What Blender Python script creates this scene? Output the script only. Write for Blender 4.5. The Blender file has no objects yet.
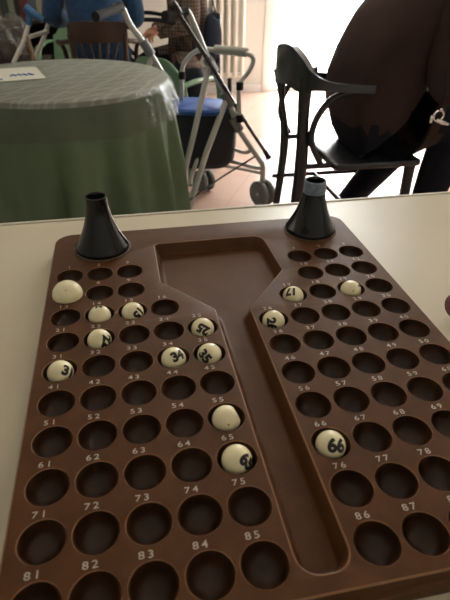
import bpy, bmesh, math, random
from mathutils import Vector, Matrix
random.seed(7)
S = bpy.context.scene
COL = S.collection
PI = math.pi
P = 0.036            # pitch of the wells
ZT, ZB = 0.75, 0.772  # table top, board top

# ---------------------------------------------------------------- camera
cam = bpy.data.cameras.new('camera'); co = bpy.data.objects.new('camera', cam); COL.objects.link(co)
R = Matrix(((0.9811249995626552, 0.10030376753643602, -0.16532661446717078),
            (-0.19307337765496554, 0.5558201155844298, -0.8085707575423527),
            (0.010789164661037201, 0.8252291520115534, 0.5646949978494669)))
co.matrix_world = Matrix.Translation((0.08146, -0.55231, 1.09876)) @ R.to_4x4()
cam.sensor_fit = 'HORIZONTAL'; cam.sensor_width = 36; cam.lens = 36 * 503.61 / 450
cam.clip_start = 0.02; cam.clip_end = 100
cam.dof.use_dof = True; cam.dof.focus_distance = 0.62; cam.dof.aperture_fstop = 16
S.camera = co
# ---------------------------------------------------------------- light
S.view_settings.view_transform = 'Standard'; S.view_settings.look = 'None'
S.view_settings.gamma = 1; S.view_settings.use_curve_mapping = False
S.view_settings.exposure = 0.0
W = bpy.data.worlds.new('sky'); S.world = W; W.use_nodes = True
W.node_tree.nodes['Background'].inputs[0].default_value = (0.93, 0.97, 1.0, 1)
W.node_tree.nodes['Background'].inputs[1].default_value = 7.0
def light(kind, name, loc, target, energy, color=(1, 1, 1), size=1, sizey=None):
    l = bpy.data.lights.new(name, kind); o = bpy.data.objects.new(name, l); COL.objects.link(o)
    l.energy = energy; l.color = color
    if kind == 'AREA':
        l.shape = 'RECTANGLE'; l.size = size; l.size_y = sizey or size
    if kind == 'SUN': l.angle = math.radians(1.2)
    o.location = loc
    o.rotation_euler = (Vector(target) - Vector(loc)).to_track_quat('-Z', 'Y').to_euler()
    return o
light('SUN', 'sun', (2, 8, 5), (2 - .45, 8 - 2.5, 5 - 2.1), 22, (1, .97, .92))
light('AREA', 'door_daylight', (2.45, 4.40, 1.25), (1.9, 0, .6), 105, (1, .98, .94), 1.9, 2.1)
light('AREA', 'left_fill', (-2.5, 1.6, 1.75), (0, .9, .7), 6, (1, .97, .90), 1.6, 1.2)  # added fill from the left; the wall there has no window
light('AREA', 'ceiling_fill', (.6, 2.2, 2.62), (.6, 2.2, 0), 9, (1, .92, .78), 1.2, .6)  # unseen overhead area light, added as ambient fill

# ---------------------------------------------------------------- materials
def mat(name, col, rough=.5, spec=.5, metal=0, noise=0, scale=20, bump=0, bscale=60, col2=None, sheen=0, coat=0, alpha=1, coords='Object'):
    m = bpy.data.materials.new(name); m.use_nodes = True
    nt = m.node_tree; b = nt.nodes['Principled BSDF']
    b.inputs['Base Color'].default_value = (*col, 1)
    b.inputs['Roughness'].default_value = rough
    b.inputs['Specular IOR Level'].default_value = spec
    b.inputs['Metallic'].default_value = metal
    b.inputs['Sheen Weight'].default_value = sheen
    b.inputs['Coat Weight'].default_value = coat
    tc = nt.nodes.new('ShaderNodeTexCoord')
    if noise or col2:
        n = nt.nodes.new('ShaderNodeTexNoise'); n.inputs['Scale'].default_value = scale; n.inputs['Detail'].default_value = 5
        nt.links.new(tc.outputs[coords], n.inputs['Vector'])
        r = nt.nodes.new('ShaderNodeValToRGB'); r.color_ramp.elements[0].position = .3; r.color_ramp.elements[1].position = .7
        c2 = col2 or tuple(c * (1 - noise) for c in col)
        r.color_ramp.elements[0].color = (*c2, 1); r.color_ramp.elements[1].color = (*col, 1)
        nt.links.new(n.outputs['Fac'], r.inputs['Fac']); nt.links.new(r.outputs['Color'], b.inputs['Base Color'])
    if bump:
        n2 = nt.nodes.new('ShaderNodeTexNoise'); n2.inputs['Scale'].default_value = bscale; n2.inputs['Detail'].default_value = 6
        nt.links.new(tc.outputs[coords], n2.inputs['Vector'])
        bp = nt.nodes.new('ShaderNodeBump'); bp.inputs['Strength'].default_value = bump; bp.inputs['Distance'].default_value = .01
        nt.links.new(n2.outputs['Fac'], bp.inputs['Height']); nt.links.new(bp.outputs['Normal'], b.inputs['Normal'])
    return m
M = {}
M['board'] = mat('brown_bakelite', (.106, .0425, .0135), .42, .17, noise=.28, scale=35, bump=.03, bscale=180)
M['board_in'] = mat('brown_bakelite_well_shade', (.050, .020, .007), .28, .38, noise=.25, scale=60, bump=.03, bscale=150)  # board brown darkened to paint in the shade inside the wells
M['rim'] = mat('worn_edge_highlight', (.27, .125, .050), .4, .5)  # worn rim, its orange lightened to paint in the edge highlight
M['print'] = mat('white_print', (.62, .56, .46), .6, .3, noise=.35, scale=220)
M['ivory'] = mat('ivory_plastic', (.94, .86, .54), .25, .5, noise=.10, scale=60, coat=.2)
M['ink'] = mat('black_ink', (.012, .012, .012), .4)
M['brownspot'] = mat('brown_speck', (.35, .2, .08), .5)
M['black_plastic'] = mat('black_plastic', (.004, .005, .007), .10, .40, noise=.3, scale=90)
M['glue'] = mat('old_glue', (.19, .13, .075), .5, noise=.5, scale=120, bump=.6, bscale=300)
M['laminate'] = mat('cream_laminate', (.60, .55, .40), .40, .35, noise=.05, scale=8, bump=.01, bscale=300)
M['edge'] = mat('cream_edging', (.62, .59, .48), .4)
M['steel'] = mat('grey_tube', (.42, .43, .40), .35, .5, metal=.35)
M['chrome'] = mat('chrome', (.75, .75, .75), .12, .5, metal=1)
M['dark_bar'] = mat('dark_varnish', (.05, .045, .04), .2, .6, metal=.3)
M['rubber'] = mat('black_rubber', (.014, .014, .016), .8, .2)
M['grey_rubber'] = mat('grey_rubber', (.16, .17, .17), .6)
M['pad'] = mat('grey_foam', (.33, .35, .30), .7)
M['blue_seat'] = mat('blue_seat_cloth', (.02, .085, .33), .6, noise=.2, scale=30)
M['bag'] = mat('black_nylon', (.012, .015, .022), .6, bump=.2, bscale=20)
M['skirt'] = mat('green_cloth', (.13, .19, .115), .8, .2, noise=.12, scale=14, bump=.15, bscale=250)
M['wood_dark'] = mat('dark_brown_wood', (.045, .018, .010), .35, .5, noise=.4, scale=12)
M['chair_black'] = mat('black_wood', (.010, .012, .016), .25, .55)
M['wall'] = mat('wall_paint', (.66, .67, .62), .8, .2, noise=.04, scale=3)
M['ceil'] = mat('ceiling_paint', (.75, .75, .72), .9, .2)
M['radiator'] = mat('radiator_enamel', (.78, .76, .68), .4)
M['frame'] = mat('door_frame_white', (.8, .8, .78), .4)
M['mint'] = mat('mint_plastic', (.13, .24, .14), .42, .4, noise=.08, scale=9)
M['blue_wool'] = mat('blue_wool', (.020, .065, .150), .9, .2, noise=.35, scale=40, bump=.5, bscale=120, sheen=.2)
M['brown_shirt'] = mat('dark_brown_jersey', (.045, .026, .021), .9, .2, noise=.2, scale=12, bump=.3, bscale=12)
M['black_cloth'] = mat('black_trousers', (.008, .010, .016), .85, .2, noise=.3, scale=10, bump=.3, bscale=14)
M['navy'] = mat('navy_cloth', (.02, .028, .045), .8, .2, bump=.3, bscale=20)
M['skin'] = mat('skin', (.50, .24, .15), .5, .4, noise=.1, scale=30)
M['hair'] = mat('grey_hair', (.30, .29, .27), .7, noise=.4, scale=80, bump=.5, bscale=90)
M['shoe'] = mat('shoe_leather', (.02, .018, .016), .4)
M['blue_plastic'] = mat('blue_plastic', (.02, .10, .24), .4)
M['tanwood'] = mat('tan_tube', (.28, .20, .12), .5)
M['white_tube'] = mat('white_enamel_tube', (.60, .60, .55), .35)
M['paper'] = mat('cream_paper', (.50, .51, .43), .7)
M['paper_ink'] = mat('blue_ink', (.01, .07, .38), .6)
M['basket'] = mat('dark_basket', (.02, .02, .022), .7)
M['shelfwood'] = mat('brown_shelf', (.05, .032, .02), .6, noise=.3, scale=6)
M['pinkcloth'] = mat('pink_cloth', (.62, .36, .33), .8, noise=.3, scale=200, bump=.4, bscale=300)
M['browncloth'] = mat('maroon_cloth', (.24, .11, .11), .8, noise=.3, scale=200)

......

**Task objective:**
Leave out the pictures. Transcribe only the lines above, from the first through the one that contains "ZT, ZB = 0.75, 0.772".

**Task response:**
What Blender Python script creates this scene? Output the script only. Write for Blender 4.5. The Blender file has no objects yet.
import bpy, bmesh, math, random
from mathutils import Vector, Matrix
random.seed(7)
S = bpy.context.scene
COL = S.collection
PI = math.pi
P = 0.036            # pitch of the wells
ZT, ZB = 0.75, 0.772  # table top, board top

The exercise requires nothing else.